Rick Darke was a member of Longwood Gardens' staff for twenty years, first as assistant taxonomist and then as Curator of Plants.

Reviews

With a fine book on ornamental grasses to his credit, Darke turns to summoning forth the spirit, beauty, and natural order of a woodland in the gardens he creates in its image. Darke defines a "Forest Aesthetic," bringing intensity and passion to his revelations of seasonal rhythms and the lyric qualities of light occurring in deciduous environments. Decades spent studying a Pennsylvania locale, Red Clay Creek, form the basis of a subsequent chapter in which Darke melds an authentic ecological stance with the desire to create a garden sanctuary. Identifying aesthetic elements in the most subtle of manifestations, from a tiny dormant bud to dramatic silhouettes of fallen tree trunks, Darke shares a reverie on nature and observations of an applicable artistry. As responsible stewards of the land, gardeners can look to Darke's unorthodox design manual to transcend trite solutions with a wise and vital philosophy, and with its cache of inspiring photographs, this is sure to inspire all who garden east of the Rocky Mountains. Alice Joyce
Copyright © American Library Association. All rights reserved

Excerpt. © Reprinted by permission. All rights reserved.

There is no overstating the grandeur and dignity of the deciduous forest canopy: it is truly awesome. I've always found the top of the woods especially enthralling in mid winter, when trees are completely bare of leaves. Stand still and follow the lines of massive trunks skyward, and you'll observe their graceful splitting into repeatedly finer segments until they become mere threads, barely distinguishable to the naked eye. Then move forward just a step or two, while looking up, and literal millions of angles will shift and change. The canopy is a fabulous study in intricate detail.
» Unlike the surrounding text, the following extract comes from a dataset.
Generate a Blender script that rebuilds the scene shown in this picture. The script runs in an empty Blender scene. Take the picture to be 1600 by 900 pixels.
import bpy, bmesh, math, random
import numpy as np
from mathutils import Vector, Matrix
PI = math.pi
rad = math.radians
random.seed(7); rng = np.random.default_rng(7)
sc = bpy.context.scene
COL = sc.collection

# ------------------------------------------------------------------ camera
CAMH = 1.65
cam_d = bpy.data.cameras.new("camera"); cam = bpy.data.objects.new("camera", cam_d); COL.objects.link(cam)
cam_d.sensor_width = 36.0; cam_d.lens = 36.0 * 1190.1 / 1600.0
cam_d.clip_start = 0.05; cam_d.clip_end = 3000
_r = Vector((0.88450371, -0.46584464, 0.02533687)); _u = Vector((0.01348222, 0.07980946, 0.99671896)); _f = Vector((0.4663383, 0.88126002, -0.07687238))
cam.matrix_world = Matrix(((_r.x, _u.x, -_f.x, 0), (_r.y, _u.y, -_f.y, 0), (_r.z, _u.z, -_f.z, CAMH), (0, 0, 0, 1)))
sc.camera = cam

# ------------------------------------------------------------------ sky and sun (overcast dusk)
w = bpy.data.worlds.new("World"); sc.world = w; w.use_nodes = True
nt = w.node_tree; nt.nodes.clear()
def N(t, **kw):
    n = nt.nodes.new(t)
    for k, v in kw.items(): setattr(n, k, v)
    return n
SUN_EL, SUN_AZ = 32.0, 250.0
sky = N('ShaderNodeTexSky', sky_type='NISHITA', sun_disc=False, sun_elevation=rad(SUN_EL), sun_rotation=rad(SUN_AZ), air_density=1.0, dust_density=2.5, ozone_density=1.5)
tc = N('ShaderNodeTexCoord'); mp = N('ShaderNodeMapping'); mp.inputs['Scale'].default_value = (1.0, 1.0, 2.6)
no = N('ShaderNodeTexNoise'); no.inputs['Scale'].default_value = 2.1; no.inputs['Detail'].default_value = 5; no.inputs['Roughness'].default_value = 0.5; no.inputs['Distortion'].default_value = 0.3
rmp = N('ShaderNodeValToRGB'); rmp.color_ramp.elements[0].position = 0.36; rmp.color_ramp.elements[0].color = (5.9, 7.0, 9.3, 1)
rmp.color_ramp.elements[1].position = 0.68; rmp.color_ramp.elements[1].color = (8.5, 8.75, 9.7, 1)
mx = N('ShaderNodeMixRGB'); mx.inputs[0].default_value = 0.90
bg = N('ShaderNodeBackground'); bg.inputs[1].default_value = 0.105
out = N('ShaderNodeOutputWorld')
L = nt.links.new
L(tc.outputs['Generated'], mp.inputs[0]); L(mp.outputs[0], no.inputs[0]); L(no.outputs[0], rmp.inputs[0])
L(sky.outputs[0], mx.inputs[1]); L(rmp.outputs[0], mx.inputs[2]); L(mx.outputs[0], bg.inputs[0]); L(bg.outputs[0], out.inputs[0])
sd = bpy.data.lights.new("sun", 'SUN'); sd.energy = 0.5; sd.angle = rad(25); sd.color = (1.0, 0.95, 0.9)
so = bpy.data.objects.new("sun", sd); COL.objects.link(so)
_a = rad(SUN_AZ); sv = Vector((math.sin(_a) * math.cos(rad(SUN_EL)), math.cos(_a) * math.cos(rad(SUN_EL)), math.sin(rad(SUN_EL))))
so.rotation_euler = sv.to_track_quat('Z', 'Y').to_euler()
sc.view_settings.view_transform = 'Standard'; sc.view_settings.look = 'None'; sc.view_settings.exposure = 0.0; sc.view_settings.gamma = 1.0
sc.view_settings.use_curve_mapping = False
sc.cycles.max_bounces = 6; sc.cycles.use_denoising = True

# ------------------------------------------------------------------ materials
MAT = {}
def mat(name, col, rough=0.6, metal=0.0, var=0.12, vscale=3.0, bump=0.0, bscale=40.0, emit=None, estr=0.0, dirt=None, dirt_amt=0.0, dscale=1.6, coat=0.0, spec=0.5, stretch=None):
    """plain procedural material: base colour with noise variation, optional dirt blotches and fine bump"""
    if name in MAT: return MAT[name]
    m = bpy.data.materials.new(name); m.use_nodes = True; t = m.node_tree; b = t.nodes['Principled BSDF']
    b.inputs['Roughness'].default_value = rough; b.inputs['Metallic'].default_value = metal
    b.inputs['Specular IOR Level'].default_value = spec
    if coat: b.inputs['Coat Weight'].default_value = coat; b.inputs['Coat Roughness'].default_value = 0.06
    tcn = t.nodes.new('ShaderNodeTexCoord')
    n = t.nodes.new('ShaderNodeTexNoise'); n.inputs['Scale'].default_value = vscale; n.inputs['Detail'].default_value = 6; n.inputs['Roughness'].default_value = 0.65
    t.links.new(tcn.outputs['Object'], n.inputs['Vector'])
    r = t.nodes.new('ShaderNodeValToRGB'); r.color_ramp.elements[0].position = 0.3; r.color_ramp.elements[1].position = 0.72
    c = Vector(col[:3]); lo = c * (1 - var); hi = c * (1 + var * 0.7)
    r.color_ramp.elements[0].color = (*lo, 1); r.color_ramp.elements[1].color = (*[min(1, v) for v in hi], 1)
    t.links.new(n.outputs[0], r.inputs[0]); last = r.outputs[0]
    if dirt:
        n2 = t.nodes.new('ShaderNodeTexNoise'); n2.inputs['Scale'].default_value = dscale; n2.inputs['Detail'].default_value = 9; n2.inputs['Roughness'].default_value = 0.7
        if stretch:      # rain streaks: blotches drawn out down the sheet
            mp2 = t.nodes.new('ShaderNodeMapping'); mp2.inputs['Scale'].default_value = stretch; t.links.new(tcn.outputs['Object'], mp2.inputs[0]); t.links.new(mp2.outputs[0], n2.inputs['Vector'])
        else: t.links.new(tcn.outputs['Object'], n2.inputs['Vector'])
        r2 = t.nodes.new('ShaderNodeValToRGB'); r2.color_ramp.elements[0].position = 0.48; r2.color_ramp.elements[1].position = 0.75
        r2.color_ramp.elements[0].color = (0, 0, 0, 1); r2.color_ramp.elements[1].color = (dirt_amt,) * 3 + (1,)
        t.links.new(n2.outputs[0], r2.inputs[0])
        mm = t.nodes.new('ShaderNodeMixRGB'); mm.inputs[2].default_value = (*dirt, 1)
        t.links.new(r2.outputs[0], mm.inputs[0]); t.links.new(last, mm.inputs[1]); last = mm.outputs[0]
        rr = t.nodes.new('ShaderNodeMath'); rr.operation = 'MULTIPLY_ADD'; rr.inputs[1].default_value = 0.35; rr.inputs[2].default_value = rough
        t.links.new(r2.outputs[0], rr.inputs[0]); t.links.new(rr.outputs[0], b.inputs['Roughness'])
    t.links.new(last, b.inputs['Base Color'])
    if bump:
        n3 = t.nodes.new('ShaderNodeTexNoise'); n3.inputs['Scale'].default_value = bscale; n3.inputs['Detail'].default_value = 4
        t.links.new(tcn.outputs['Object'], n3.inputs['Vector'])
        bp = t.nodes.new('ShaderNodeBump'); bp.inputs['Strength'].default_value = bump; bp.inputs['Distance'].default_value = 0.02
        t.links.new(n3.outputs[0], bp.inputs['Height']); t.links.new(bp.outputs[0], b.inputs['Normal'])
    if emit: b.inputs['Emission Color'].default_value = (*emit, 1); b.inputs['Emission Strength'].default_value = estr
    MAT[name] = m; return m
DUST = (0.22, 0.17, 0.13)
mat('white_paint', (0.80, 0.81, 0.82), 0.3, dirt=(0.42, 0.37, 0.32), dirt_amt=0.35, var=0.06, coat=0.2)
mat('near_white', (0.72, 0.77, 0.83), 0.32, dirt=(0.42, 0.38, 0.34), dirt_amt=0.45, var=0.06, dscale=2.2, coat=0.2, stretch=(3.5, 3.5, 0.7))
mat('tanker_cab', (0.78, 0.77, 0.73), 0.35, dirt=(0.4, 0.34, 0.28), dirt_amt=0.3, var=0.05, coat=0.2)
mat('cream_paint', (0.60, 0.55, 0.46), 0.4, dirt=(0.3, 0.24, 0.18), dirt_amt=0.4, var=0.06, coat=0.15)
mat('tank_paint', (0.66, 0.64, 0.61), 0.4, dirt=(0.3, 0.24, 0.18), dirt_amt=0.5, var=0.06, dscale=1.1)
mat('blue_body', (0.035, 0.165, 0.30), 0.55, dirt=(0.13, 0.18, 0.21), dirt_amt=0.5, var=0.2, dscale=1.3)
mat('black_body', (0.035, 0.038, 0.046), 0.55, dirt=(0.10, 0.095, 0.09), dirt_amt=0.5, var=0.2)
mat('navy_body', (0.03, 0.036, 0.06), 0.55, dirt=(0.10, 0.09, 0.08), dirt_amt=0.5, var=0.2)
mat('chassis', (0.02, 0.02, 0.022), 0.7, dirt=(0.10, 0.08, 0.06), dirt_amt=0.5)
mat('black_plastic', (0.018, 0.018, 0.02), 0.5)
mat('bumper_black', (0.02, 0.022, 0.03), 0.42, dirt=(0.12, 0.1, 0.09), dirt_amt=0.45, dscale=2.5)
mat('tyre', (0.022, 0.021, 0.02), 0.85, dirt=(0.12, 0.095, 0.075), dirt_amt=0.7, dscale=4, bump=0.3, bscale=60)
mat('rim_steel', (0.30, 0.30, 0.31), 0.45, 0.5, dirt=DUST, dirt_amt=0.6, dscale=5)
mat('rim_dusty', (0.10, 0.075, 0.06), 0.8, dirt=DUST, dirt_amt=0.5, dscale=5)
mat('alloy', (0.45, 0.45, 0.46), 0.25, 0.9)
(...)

Exquisitely displayed in winter's exposed canopy, the signature of a tree is written in its branching patterns and angles. Most trees, including beech, Fagus grandifolia, oaks, Quercus species, and hickories, Carya species, branch in an alternate fashion; others, including ash, Fraxinus species, and maple, Acer species, produce branches in opposite pairs. With a keen eye, these differences can be appreciated from considerable distance. Individual branch angles also vary among different species; for example, the angles of beech are relatively narrow, while those of maples are broad. Dormant trees can also be distinguished by the characteristic lines of their branches. The branches of some, including maples, continue along fairly smooth lines. Others such as black gum, Nyssa sylvatica, and burr oak, Quercus macrocarpa, are noted for their sinuous curves.
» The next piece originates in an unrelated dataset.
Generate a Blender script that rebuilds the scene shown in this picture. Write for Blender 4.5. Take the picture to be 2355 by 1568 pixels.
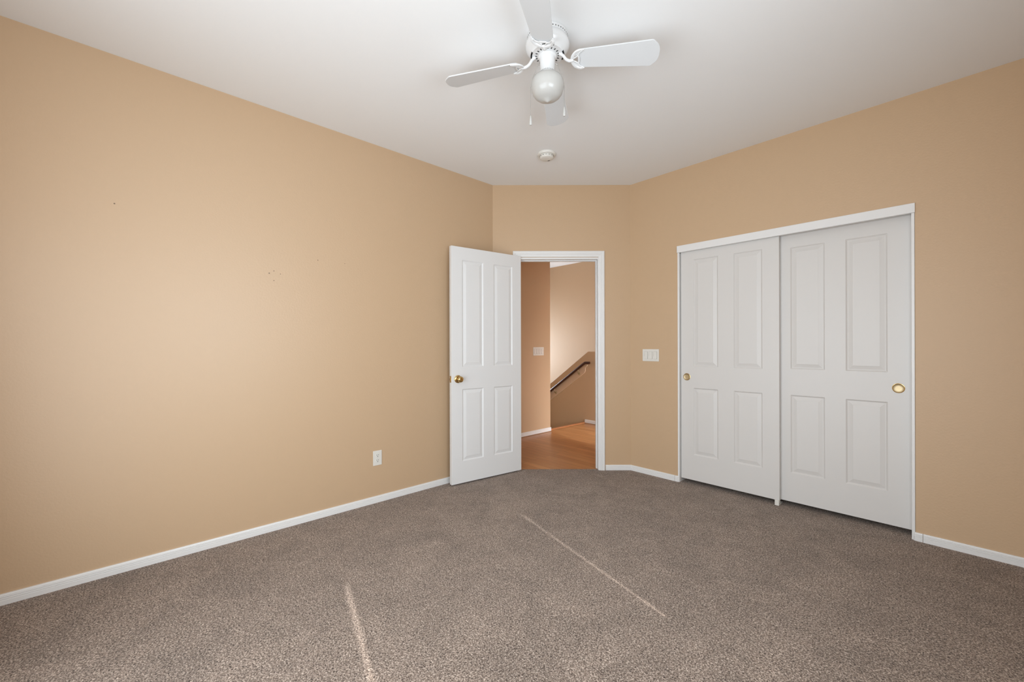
import bpy, bmesh, math
from mathutils import Matrix, Vector
# ---------------------------------------------------------------- clear
for o in list(bpy.data.objects): bpy.data.objects.remove(o, do_unlink=True)
scene = bpy.context.scene
COL = scene.collection
PI = math.pi
H = 2.74

# ---------------------------------------------------------------- camera
TH = math.radians(47.1025); ROLL = 0.002405
cam_d = bpy.data.cameras.new('camera'); cam = bpy.data.objects.new('camera', cam_d); COL.objects.link(cam)
cam_d.sensor_fit = 'HORIZONTAL'; cam_d.sensor_width = 36; cam_d.lens = 944.93 / 2355 * 36
cam_d.shift_y = 10.07 / 2355; cam_d.clip_start = 0.02; cam_d.clip_end = 100
r0 = Vector((math.cos(TH), math.sin(TH), 0)); u0 = Vector((0, 0, 1)); f0 = Vector((-math.sin(TH), math.cos(TH), 0))
cr = r0 * math.cos(ROLL) - u0 * math.sin(ROLL); cu = u0 * math.cos(ROLL) + r0 * math.sin(ROLL)
m = Matrix((cr, cu, -f0)).transposed().to_4x4(); m.translation = (3.01815, -3.52709, 1.2)
cam.matrix_world = m
scene.camera = cam

# ---------------------------------------------------------------- world, sun, window daylight, added fill lights, exposure
vs = scene.view_settings
vs.view_transform = 'Standard'; vs.look = 'None'; vs.gamma = 1; vs.use_curve_mapping = False
vs.exposure = 0.12
w = bpy.data.worlds.new('world'); scene.world = w; w.use_nodes = True
bg = w.node_tree.nodes['Background']; bg.inputs[0].default_value = (0.75, 0.87, 1.0, 1); bg.inputs[1].default_value = 1.0

sun_d = bpy.data.lights.new('sun', 'SUN'); sun = bpy.data.objects.new('sun', sun_d); COL.objects.link(sun)
sun_d.energy = 5; sun_d.angle = math.radians(0.53); sun_d.color = (1.0, 0.97, 0.93)
sd = Vector((-1.0, 0.247, -1.03 * 0.773)).normalized()
sun.rotation_euler = sd.to_track_quat('-Z', 'Y').to_euler(); sun.location = (7, -4.3, 5)

def area(name, loc, direction, sx, sy, power, color, spread=180):
    d = bpy.data.lights.new(name, 'AREA'); o = bpy.data.objects.new(name, d); COL.objects.link(o)
    d.shape = 'RECTANGLE'; d.size = sx; d.size_y = sy; d.energy = power; d.color = color; d.spread = math.radians(spread)
    o.location = loc; o.rotation_euler = Vector(direction).to_track_quat('-Z', 'Y').to_euler()
    return o
area('window_daylight', (3.36, -2.73, 1.51), (-1, 0, -0.05), 1.20, 1.0, 33, (0.76, 0.89, 1.0))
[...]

Marvelous in detail, the canopy is also visually fascinating in broad perspective: a diverse collection of tree shapes sketched by branches, interrupted occasionally by small patches of open sky. The crowns of canopy trees are shaped by many forces including storms and light competition from other trees; however, they often maintain representative outlines. When growing through the canopy and into the light, the summits of tuliptrees, Liriodendron tulipifera, form distinctive spires. Beeches, under the same conditions, become broad, rounded brushes. Breaks in the canopy set off the outlines of the trees, and the also function as literal windows — the forest's fenestration — through which some sunlight will pass to sustain the understory below.

Photo: Straight as rules and strictly upright, the trunks of three tuliptrees, Liriodendron tulipifera, appear as huge black cylinders, their massive lines accentuated by the delicacy of crossing beech branches, in late March in Delaware.